A snapshot version number can optionally be specified (e.g. cumulus/cellranger_workflow/4); otherwise the latest snapshot of the method is used.
-w <WORKSPACE>
--workspace <WORKSPACE>
Specify which Terra workspace <WORKSPACE> to use.
<WORKSPACE> is also of format Namespace/Name (e.g. foo/bar). The workspace will be created if it does not exist.
-i <WDL_INPUTS>
--inputs <WDL_INPUTS>
Specify the WDL input JSON file to use.
It can be a local file, a JSON string, or a Google bucket URL directing to a remote JSON file.
--bucket-folder <folder>
Store inputs to <folder> under workspace’s google bucket.
-o <updated_json>
--upload <updated_json>
Upload files/directories to Google bucket of the workspace, and generate an updated input JSON file (with local paths replaced by Google bucket URLs) to <updated_json> on local machine.
--no-cache
Disable Terra cache calling

Example

This example shows how to use alto run to run cellranger_workflow to extract gene-count matrices from sequencing output.

  1. Prepare your sample sheet example_sample_sheet.csv as the following:

    Sample,Reference,Flowcell,Lane,Index,Chemistry
    sample_1,GRCh38,/my-local-path/flowcell1,1-2,SI-GA-A8,threeprime
    sample_2,GRCh38,/my-local-path/flowcell1,3-4,SI-GA-B8,threeprime
    sample_3,mm10,/my-local-path/flowcell1,5-6,SI-GA-C8,fiveprime
    sample_4,mm10,/my-local-path/flowcell1,7-8,SI-GA-D8,fiveprime
    sample_1,GRCh38,/my-local-path/flowcell2,1-2,SI-GA-A8,threeprime
    sample_2,GRCh38,/my-local-path/flowcell2,3-4,SI-GA-B8,threeprime
    sample_3,mm10,/my-local-path/flowcell2,5-6,SI-GA-C8,fiveprime
    sample_4,mm10,/my-local-path/flowcell2,7-8,SI-GA-D8,fiveprime
    

    where /my-local-path is the top-level directory of your BCL files on your local machine.

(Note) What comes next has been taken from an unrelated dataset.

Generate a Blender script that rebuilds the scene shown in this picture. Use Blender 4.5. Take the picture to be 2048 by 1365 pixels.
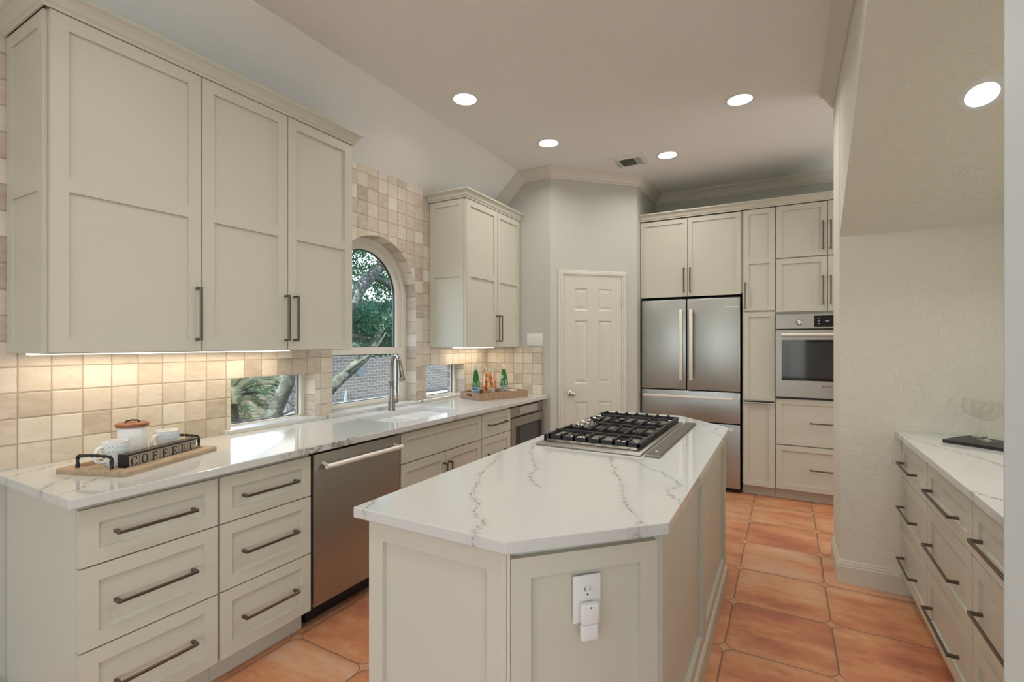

    Note that sample_1, sample_2, sample_3, and sample_4 are sequenced on 2 flowcells.

  2. Prepare your JSON input file inputs.json for cellranger_workflow:

    {
        "cellranger_workflow.input_csv_file" : "/my-local-path/sample_sheet.csv",
        "cellranger_workflow.output_directory" : "gs://url/outputs",
        "cellranger_workflow.delete_input_bcl_directory": true
    }
    

    where gs://url/outputs is the folder on Google bucket of your workspace to hold output.

  3. Run the following command to kick off your Terra workflow:

    alto run -m cumulus/cellranger_workflow -i inputs.json -w myworkspace_namespace/myworkspace_name -o inputs_updated.json
    

    where myworkspace_namespace/myworkspace_name should be replaced by your workspace namespace and name.

Upon success, alto run returns a URL pointing to the submitted Terra job for you to monitor.

If for any reason, your job failed. You could rerun it without uploading files again via the following command:

alto run -m cumulus/cellranger_workflow -i inputs_updated.json -w myworkspace_namespace/myworkspace_name

because inputs_updated.json is the updated version of inputs.json with all local paths being replaced by their corresponding Google bucket URLs after uploading.